An ET report quoted an official aware of the developments that the upcoming ecommerce policy will deal with counterfeits as the number of complaints have risen in recent years and will continue to be a revenue leakage for brands as ecommerce grows. For this, the government would examine the policy in the US which proposes higher oversight of warehouses and ramped up fines and penalties for violations. In America, the strategy is to make ecommerce platforms liable for counterfeit goods.

In early 2019, DPIIT had released the draft ecommerce policy, proposing data localisation and streamlining of the operations of ecommerce companies in line with FDA rules and regulations in the country. At that time, several ecommerce companies such as Flipkart and Amazon had raised concerns over the proposed regulatory guidelines by the department.

Discussions over the broad contours of the policy have been going on for more than a year now. The commerce ministry had earlier said that the final document would be out only after other technology policies are mandated as it was trying to avoid overlaps and contradictions.

The draft ecommerce policy had earlier proposed constituting a dedicated ‘data authority’. The authority would work towards issues related to the sharing of community data with startups and firms to serve the larger public interest.

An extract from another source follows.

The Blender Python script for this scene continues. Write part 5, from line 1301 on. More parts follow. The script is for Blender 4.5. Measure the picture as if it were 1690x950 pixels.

Further, the ministry of consumer affairs has also been working on a policy for consumer protection rules in ecommerce. The policy is aimed to prevent fraud, unfair trade practices and protect the rights and interests of consumers.

Now, ecommerce platforms will have to provide the contact details of grievance officers and inform the customers about the complaints filing mechanism. In addition, ecommerce companies will also have to upload the contract with the sellers on the website to make users aware of the details about returns, refunds, exchange offers, warranty plans, delivery, grievance redressal mechanisms and more.

India’s ecommerce industry is estimated at around $39 Bn in 2017 and is expected to grow to $200 Bn by 2026. The ecommerce policy is expected to find a balance between boosting the digital economy and safeguarding the interests of all stakeholders. The ecommerce rules are being put in place after consultation with several ministries.